Key to breaking the case appeared to be interviews — detailed in an affidavit supporting the arrest warrant — with at least two witnesses who claimed Guandique told them he killed Levy. U.S. Attorney Jeffrey Taylor said there was no physical evidence linking Guandique to the crime, but that the "cumulative weight" of circumstantial evidence gathered led investigators to the conclusion that Guandique was the killer.

The six-member team has already had success. Last year, the team solved the 1996 D.C. slaying of 23-year-old Shaquita Bell, a northern Virginia resident whose body has never been found. Bell's ex-boyfriend, a convicted felon, pleaded guilty in October to killing her.

But police weren't the only ones to investigate. Since Levy went missing nearly eight years ago, the Levy family hired its own investigators, college students studied the case and The Washington Post wrote a 12-part series that ultimately fingered Guandique as the prime suspect.

The Levy family hounded police about the delays. Frustrated, they hired forensic experts who examined Levy's remains and scoured the area of Rock Creek Park where her bones were found a year after she disappeared. The team found Levy's shinbone and other items police had missed.

The 24-year-old Levy had just completed an internship with the U.S. Bureau of Prisons when she disappeared after leaving her apartment in jogging clothes. The case also received renewed attention from the Post, which spent about a year reconstructing Levy's disappearance. Lanier praised the series but said it did not report new information, which was disputed by the newspaper's assistant managing editor for investigations, Jeff Leen.

He said two women who were attacked by Guandique in Rock Creek Park shortly after Levy disappeared were not interviewed by detectives assigned to the case until after the paper's stories were published.

"If there was nothing new, why did they wait until after the series to take these steps?" he said.

College students also worked on the case. Nearly 100 students from four universities in Georgia and Alabama conducted a yearlong study, passing their findings on to police in December. Sheryl McCollum, who headed the study as director of the Cold Case Investigative Research Institute at Bauder College in Atlanta, said there were tears and high-fives from students when the warrant was announced, she said.

She would not elaborate on what the students discovered. Instead, she credited police.

"If we put the spotlight on the case, great," McCollum said.

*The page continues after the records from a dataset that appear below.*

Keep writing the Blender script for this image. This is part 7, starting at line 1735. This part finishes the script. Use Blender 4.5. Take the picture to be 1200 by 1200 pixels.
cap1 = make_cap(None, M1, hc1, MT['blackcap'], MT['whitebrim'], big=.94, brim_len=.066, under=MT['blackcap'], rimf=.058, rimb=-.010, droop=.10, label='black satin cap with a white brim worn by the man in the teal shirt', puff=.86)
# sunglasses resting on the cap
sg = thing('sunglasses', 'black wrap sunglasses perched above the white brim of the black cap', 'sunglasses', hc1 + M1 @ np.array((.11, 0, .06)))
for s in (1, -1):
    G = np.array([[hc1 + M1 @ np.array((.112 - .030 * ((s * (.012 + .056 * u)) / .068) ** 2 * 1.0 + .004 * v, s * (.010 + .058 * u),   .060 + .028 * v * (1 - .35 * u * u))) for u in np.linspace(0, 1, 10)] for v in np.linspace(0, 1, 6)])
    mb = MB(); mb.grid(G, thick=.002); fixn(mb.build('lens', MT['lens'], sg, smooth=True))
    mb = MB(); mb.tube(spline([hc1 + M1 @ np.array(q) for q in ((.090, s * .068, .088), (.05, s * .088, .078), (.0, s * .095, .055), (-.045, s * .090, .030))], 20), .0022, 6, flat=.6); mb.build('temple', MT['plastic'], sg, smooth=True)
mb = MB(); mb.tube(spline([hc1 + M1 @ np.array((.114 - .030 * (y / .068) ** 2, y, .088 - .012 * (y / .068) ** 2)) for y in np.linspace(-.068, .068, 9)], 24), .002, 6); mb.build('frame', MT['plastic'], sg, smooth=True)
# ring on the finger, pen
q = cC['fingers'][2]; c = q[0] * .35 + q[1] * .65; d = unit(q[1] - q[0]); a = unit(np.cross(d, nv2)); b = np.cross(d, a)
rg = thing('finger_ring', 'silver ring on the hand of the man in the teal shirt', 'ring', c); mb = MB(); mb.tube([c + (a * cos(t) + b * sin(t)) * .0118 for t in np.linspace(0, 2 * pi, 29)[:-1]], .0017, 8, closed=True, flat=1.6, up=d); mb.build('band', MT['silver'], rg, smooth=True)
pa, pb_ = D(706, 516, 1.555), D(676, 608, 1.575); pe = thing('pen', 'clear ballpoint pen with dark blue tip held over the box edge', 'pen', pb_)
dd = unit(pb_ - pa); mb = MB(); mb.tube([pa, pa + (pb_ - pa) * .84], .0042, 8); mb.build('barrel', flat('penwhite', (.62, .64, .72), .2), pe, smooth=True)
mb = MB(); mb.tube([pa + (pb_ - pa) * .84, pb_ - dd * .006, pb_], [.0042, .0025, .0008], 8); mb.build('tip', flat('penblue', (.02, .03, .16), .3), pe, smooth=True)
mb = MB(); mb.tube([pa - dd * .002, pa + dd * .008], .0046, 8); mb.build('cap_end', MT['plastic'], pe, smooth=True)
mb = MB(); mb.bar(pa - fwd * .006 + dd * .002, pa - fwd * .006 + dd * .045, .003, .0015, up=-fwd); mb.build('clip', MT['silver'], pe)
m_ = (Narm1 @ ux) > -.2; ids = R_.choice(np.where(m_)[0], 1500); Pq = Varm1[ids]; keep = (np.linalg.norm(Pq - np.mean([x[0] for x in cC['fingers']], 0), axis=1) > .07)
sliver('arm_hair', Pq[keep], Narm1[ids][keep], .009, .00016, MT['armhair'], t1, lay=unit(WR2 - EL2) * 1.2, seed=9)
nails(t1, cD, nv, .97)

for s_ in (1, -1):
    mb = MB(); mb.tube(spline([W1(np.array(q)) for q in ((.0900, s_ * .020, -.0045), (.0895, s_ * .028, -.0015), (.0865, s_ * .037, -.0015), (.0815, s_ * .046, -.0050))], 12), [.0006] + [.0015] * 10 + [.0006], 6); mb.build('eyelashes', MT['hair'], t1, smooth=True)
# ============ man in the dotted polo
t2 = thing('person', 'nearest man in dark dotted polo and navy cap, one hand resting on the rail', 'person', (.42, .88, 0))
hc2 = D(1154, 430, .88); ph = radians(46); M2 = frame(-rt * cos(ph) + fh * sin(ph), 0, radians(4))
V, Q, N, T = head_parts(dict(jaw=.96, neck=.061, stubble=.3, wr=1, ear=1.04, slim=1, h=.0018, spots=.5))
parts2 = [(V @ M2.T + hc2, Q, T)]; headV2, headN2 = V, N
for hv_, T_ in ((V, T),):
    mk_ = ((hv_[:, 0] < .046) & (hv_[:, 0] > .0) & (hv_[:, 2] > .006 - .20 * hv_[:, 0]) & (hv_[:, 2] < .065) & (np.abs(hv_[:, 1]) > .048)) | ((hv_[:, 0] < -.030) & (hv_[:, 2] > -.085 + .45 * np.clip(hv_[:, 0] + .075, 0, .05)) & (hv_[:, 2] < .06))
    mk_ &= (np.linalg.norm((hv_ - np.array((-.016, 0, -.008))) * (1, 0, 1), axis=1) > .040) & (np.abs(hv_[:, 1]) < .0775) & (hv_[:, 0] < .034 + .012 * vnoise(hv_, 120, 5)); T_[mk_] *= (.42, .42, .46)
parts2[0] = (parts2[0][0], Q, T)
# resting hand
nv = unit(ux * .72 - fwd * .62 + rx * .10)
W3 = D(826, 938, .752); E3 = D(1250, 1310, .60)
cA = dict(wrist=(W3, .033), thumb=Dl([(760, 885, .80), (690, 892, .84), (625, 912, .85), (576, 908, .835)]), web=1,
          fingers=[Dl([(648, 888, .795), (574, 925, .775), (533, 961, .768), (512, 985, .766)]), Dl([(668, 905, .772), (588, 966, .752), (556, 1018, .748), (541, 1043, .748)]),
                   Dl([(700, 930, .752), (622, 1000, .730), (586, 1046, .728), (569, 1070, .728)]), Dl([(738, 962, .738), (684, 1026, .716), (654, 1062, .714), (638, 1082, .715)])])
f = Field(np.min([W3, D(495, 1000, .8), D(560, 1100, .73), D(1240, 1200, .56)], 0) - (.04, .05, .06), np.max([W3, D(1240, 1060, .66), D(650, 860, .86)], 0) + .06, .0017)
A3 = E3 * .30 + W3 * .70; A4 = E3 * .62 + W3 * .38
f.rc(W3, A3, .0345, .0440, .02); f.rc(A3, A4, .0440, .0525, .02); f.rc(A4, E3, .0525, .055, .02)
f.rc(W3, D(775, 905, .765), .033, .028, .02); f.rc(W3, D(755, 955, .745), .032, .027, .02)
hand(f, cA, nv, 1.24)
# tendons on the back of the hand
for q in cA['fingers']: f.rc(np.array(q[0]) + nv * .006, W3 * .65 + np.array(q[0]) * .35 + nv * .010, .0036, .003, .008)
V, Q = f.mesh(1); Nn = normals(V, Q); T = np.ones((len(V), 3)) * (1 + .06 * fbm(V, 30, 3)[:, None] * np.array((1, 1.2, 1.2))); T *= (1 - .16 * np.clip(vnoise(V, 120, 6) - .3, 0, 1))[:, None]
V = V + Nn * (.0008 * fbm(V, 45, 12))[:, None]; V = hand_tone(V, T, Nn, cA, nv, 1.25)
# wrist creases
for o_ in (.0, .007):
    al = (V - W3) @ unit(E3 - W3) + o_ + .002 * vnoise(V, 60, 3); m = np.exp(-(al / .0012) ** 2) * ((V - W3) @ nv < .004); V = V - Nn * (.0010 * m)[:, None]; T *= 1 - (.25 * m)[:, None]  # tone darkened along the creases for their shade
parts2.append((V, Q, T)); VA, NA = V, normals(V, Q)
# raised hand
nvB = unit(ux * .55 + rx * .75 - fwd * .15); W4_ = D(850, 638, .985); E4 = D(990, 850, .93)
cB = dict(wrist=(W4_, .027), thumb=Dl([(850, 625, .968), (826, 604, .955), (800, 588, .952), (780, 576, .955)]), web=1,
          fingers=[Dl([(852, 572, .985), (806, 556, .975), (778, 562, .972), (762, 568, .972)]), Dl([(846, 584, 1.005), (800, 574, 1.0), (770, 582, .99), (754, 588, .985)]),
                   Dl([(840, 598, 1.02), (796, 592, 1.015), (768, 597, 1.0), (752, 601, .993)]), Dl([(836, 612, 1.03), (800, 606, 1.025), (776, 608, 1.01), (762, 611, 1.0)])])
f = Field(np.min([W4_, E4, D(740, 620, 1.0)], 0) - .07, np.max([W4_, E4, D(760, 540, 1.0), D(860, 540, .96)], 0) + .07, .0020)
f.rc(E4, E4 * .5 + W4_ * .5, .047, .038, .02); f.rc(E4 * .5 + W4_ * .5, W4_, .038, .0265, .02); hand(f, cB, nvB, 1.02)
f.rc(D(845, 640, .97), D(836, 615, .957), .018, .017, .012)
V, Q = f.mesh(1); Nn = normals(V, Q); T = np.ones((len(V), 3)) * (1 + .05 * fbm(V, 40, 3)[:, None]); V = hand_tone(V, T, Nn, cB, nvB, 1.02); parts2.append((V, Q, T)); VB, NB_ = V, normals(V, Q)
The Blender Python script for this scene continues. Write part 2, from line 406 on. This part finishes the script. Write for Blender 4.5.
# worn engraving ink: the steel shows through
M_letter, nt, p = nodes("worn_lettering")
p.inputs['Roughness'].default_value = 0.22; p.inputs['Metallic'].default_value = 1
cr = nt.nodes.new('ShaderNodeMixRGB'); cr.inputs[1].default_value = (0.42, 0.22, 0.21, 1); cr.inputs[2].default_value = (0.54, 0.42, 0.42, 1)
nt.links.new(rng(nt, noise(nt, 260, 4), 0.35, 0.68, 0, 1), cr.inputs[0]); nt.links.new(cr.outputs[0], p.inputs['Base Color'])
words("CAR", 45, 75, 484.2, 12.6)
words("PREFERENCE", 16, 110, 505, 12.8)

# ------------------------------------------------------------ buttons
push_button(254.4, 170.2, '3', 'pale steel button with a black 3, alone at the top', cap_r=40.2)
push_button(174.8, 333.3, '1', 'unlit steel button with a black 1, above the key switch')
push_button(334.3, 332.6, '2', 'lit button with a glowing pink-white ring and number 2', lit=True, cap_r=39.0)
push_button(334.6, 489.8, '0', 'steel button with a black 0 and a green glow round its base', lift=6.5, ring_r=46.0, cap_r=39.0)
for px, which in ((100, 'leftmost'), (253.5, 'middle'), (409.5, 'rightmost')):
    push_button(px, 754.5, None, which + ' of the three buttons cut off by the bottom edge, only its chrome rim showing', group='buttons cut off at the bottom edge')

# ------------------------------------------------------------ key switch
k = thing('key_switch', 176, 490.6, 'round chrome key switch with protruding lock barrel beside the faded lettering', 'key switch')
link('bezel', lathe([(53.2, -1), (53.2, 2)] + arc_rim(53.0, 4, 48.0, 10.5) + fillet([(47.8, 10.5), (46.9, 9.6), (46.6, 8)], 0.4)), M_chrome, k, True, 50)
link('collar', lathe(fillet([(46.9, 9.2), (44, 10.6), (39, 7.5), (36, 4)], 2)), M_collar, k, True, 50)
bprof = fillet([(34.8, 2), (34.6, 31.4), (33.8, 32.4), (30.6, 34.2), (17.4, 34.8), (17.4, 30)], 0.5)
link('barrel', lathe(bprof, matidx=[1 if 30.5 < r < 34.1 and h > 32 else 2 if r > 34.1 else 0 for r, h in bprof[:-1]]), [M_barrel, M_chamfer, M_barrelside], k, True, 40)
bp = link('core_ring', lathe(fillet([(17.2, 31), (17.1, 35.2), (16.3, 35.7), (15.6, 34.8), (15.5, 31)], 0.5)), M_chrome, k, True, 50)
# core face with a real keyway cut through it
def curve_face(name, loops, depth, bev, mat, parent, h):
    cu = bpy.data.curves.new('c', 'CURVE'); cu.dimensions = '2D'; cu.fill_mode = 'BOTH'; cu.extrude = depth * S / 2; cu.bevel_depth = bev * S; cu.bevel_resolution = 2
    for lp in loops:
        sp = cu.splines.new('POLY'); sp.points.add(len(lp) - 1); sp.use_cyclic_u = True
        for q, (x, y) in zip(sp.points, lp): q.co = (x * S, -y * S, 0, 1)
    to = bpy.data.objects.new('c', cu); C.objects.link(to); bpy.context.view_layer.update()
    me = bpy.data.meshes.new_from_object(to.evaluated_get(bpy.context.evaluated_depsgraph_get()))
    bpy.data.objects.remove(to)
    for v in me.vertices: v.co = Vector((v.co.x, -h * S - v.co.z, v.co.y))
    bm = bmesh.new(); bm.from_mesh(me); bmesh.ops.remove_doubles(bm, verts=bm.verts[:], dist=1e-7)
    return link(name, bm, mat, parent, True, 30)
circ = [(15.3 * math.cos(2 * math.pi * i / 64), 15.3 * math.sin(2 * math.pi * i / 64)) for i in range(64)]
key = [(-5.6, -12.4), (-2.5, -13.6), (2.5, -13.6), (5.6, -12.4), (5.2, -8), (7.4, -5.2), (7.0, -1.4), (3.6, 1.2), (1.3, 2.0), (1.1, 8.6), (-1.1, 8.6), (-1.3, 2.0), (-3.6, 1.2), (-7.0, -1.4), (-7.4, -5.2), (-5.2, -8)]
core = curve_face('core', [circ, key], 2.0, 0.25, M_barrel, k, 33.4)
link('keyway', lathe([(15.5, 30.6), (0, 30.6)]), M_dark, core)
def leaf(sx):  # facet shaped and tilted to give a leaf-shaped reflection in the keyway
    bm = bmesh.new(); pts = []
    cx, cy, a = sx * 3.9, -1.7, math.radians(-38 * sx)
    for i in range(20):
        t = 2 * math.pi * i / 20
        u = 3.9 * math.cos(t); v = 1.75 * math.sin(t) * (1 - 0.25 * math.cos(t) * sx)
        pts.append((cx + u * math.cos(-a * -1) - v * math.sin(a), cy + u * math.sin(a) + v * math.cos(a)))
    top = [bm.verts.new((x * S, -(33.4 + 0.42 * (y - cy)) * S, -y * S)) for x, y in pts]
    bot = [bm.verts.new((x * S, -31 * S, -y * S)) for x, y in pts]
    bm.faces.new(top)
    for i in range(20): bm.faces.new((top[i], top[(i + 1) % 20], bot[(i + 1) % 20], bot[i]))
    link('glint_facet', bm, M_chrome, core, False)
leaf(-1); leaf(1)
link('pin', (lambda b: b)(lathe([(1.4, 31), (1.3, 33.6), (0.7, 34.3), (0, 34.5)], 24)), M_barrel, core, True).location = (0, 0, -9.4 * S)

Critics have long pointed to early missteps in the investigation. Police failed to find Levy's body during a search shortly after the Modesto, Calif., resident disappeared. They didn't ask for videotapes from a security camera in Levy's apartment building before they had been taped over. And they spent too much time focusing on Condit's relationship with Levy, said Jack Barrett, who served as superintendent of D.C. police detectives until 2004.

"It was a fact of life, but it diverted from having the ability to focus on truly who may have been involved," he said.

More issues arose even when Guandique was identified early on. His polygraph was ruled inconclusive, possibly because the test had been administered through a translator, which is not the ideal method.

Terrance Gainer, who was the second-ranking D.C. police official at the time of Levy's disappearance, credited Lanier for revisiting the case.

"The major lesson I think for the public in this is that professional agencies like D.C. police don't give up," said Gainer, who is now the Senate's Sergeant At Arms.

He also defended the length of time it took for police to make an arrest.

"We had good detectives on it and I think at the time they made the best calls they could," he said. "The fact that detectives six years ago didn't solve it is not 'shame on them.' There are just so many things that go into solving a homicide."